Référence : CE, 12 juin 2023, Sté Bobigny indépendance, n° 465241
Dans un arrêté récent, mentionné aux tables du Lebon (CE, 12 juin 2023, Sté Bobigny indépendance, n° 465241), le Conseil d’Etat vient rappeler les exigences procédurales qui pèsent sur l’administration lorsqu’elle ouvre une procédure contradictoire préalable au retrait d’un permis de construire accordé.
Pour rappel, cette procédure permet au titulaire du permis de construire d’être informé de la mesure qu’il est envisagé de prendre, ainsi que des motifs sur lesquels elle se fonde, et de bénéficier d’un délai suffisant pour présenter ses observations.

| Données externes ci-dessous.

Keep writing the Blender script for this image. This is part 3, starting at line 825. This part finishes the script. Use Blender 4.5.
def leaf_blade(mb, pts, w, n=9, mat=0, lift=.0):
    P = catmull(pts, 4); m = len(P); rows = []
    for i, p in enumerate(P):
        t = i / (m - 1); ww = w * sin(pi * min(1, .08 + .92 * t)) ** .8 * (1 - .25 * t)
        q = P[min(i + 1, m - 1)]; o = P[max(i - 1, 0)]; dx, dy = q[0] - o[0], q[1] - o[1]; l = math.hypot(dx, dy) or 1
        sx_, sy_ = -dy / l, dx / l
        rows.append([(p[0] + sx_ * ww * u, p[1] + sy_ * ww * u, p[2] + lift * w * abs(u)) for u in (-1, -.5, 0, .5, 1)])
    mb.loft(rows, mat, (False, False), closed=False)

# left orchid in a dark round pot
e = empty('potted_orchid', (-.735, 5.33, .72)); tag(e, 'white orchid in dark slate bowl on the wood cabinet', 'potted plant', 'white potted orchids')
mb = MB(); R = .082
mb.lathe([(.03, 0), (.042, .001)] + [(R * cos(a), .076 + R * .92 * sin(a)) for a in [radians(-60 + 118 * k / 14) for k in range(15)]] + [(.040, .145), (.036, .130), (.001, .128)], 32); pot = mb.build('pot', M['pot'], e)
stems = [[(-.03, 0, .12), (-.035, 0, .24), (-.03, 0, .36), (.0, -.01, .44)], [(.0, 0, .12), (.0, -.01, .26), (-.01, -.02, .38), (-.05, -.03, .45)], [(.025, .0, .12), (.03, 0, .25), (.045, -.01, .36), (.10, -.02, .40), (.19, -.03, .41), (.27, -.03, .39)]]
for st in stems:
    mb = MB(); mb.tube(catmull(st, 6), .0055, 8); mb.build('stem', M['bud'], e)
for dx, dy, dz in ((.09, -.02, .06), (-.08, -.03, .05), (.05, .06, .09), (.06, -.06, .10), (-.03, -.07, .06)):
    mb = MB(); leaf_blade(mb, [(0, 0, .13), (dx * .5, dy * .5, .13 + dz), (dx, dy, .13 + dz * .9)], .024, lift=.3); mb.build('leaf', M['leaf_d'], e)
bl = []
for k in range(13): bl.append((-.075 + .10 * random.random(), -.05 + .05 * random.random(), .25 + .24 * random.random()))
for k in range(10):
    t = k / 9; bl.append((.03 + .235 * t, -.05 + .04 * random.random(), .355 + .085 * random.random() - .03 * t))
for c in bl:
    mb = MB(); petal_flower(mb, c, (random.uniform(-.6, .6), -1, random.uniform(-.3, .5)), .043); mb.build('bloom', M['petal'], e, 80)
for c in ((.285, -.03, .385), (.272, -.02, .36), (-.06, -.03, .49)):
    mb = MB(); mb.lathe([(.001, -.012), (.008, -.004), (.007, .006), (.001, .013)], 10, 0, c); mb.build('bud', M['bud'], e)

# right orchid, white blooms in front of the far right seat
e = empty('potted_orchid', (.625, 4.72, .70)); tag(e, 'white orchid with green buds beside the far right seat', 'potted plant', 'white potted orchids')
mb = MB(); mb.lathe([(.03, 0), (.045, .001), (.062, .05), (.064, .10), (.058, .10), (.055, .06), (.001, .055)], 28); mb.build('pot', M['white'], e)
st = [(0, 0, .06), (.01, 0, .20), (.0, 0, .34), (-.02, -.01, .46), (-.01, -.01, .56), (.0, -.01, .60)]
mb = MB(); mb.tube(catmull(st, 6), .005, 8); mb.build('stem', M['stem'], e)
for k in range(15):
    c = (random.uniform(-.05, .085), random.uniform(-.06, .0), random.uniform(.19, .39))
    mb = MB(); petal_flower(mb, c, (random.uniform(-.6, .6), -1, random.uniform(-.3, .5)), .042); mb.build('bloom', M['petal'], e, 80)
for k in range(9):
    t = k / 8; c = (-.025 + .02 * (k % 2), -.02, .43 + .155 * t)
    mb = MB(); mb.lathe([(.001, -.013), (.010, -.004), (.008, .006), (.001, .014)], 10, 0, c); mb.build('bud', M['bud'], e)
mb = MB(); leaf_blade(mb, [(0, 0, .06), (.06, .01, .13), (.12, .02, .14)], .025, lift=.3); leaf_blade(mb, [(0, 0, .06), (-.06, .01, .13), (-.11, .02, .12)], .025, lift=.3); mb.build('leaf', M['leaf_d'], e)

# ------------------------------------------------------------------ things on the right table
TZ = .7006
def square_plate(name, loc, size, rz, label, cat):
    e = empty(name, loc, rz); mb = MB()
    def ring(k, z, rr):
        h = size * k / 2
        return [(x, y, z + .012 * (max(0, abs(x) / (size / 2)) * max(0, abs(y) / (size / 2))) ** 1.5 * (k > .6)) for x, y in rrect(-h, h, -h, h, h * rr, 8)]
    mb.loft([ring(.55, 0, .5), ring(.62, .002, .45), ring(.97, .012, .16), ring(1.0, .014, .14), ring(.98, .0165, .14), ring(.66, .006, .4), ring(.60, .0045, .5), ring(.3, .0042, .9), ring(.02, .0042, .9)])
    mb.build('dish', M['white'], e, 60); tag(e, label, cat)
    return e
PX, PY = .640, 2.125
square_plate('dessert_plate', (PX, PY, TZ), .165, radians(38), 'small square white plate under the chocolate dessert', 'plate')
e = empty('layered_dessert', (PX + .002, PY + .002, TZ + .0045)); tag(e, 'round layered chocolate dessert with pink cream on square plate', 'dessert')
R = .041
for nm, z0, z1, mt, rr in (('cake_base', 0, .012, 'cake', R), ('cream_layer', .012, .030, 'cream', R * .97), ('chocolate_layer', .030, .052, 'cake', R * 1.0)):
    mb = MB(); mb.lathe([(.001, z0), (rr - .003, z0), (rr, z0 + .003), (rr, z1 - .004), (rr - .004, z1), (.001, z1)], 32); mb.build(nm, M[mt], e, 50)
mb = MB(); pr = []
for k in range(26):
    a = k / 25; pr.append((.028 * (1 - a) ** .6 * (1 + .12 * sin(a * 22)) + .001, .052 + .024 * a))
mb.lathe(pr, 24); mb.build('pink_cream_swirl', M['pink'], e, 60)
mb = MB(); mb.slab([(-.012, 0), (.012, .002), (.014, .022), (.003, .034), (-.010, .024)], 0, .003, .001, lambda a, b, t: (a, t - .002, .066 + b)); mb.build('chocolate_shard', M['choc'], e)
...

Dans ce délai suffisant, il appartient à l’autorité administrative de faire droit, en principe, aux demandes d’audition formées par les personnes intéressées en vue de présenter des observations orales et ce alors même qu’elles auraient déjà présenté des observations écrites. Ce n’est que dans le cas où une telle demande revêtirait un caractère abusif qu’elle peut être écartée.
Il est en outre indispensable de rappeler que cette procédure contradictoire préalable constitue une garantie au sens de la jurisprudence Danthony du Conseil d’Etat pour le titulaire du permis de construire que l’administration entend rapporter (cf CE, ass., 23 déc. 2011, n° 335033).
En l’espèce, la requérante soutenait devant les juges du fond que la procédure préalable était viciée dès lors qu’elle n’avait pas pu, en sus de ses observations écrites, être entendue par l’administration. Les juges du fond ont retenu que dès lors que la pétitionnaire avait pu présenter des observations écrites, la circonstance qu’elle n’ait pas pu présenter des observations orales n’était pas susceptible de vicier la procédure contradictoire préalable.
Le Conseil d’Etat tranche que les juges du fond ne pouvaient retenir un tel motif et censure leur raisonnement :
« (…) en se fondant, pour juger que la société requérante ne pouvait soutenir avoir été privée d’aucune garantie de ce chef et écarter par suite ce moyen, sur la circonstance que cette société avait en tout état de cause pu présenter des observations écrites, le tribunal administratif a commis une erreur de droit. »
Cependant, le Conseil d’Etat vient également préciser que le moyen tiré de l’irrégularité de la procédure contradictoire ne peut être retenu que dès lors qu’il est démontré, effectivement, que le rendez-vous sollicité par la bénéficiaire avait pour objet de présenter des observations orales :
« En premier lieu, il ne ressort pas des pièces du dossier que le projet d’un rendez-vous entre la société Bobigny Indépendance et le maire de la commune, évoqué lors d’échanges avec les services en août 2020, aurait correspondu à une demande de la part de cette société de pouvoir présenter des observations orales sur le retrait envisagé de l’arrêté du 11 mars 2020 par lequel le maire de Bobigny avait accordé un permis de construire à cette société. Par suite, le moyen tiré de ce que la procédure contradictoire préalable au retrait de ce permis de construire aurait été irrégulière faute qu’il ait été satisfait par la commune à la demande d’audition de la société Bobigny Indépendance manque en fait. »
En définitif, la procédure contradictoire préalable au retrait d’un permis de construire doit être scrupuleusement encadrée par l’administration au risque que cette dernière soit viciée.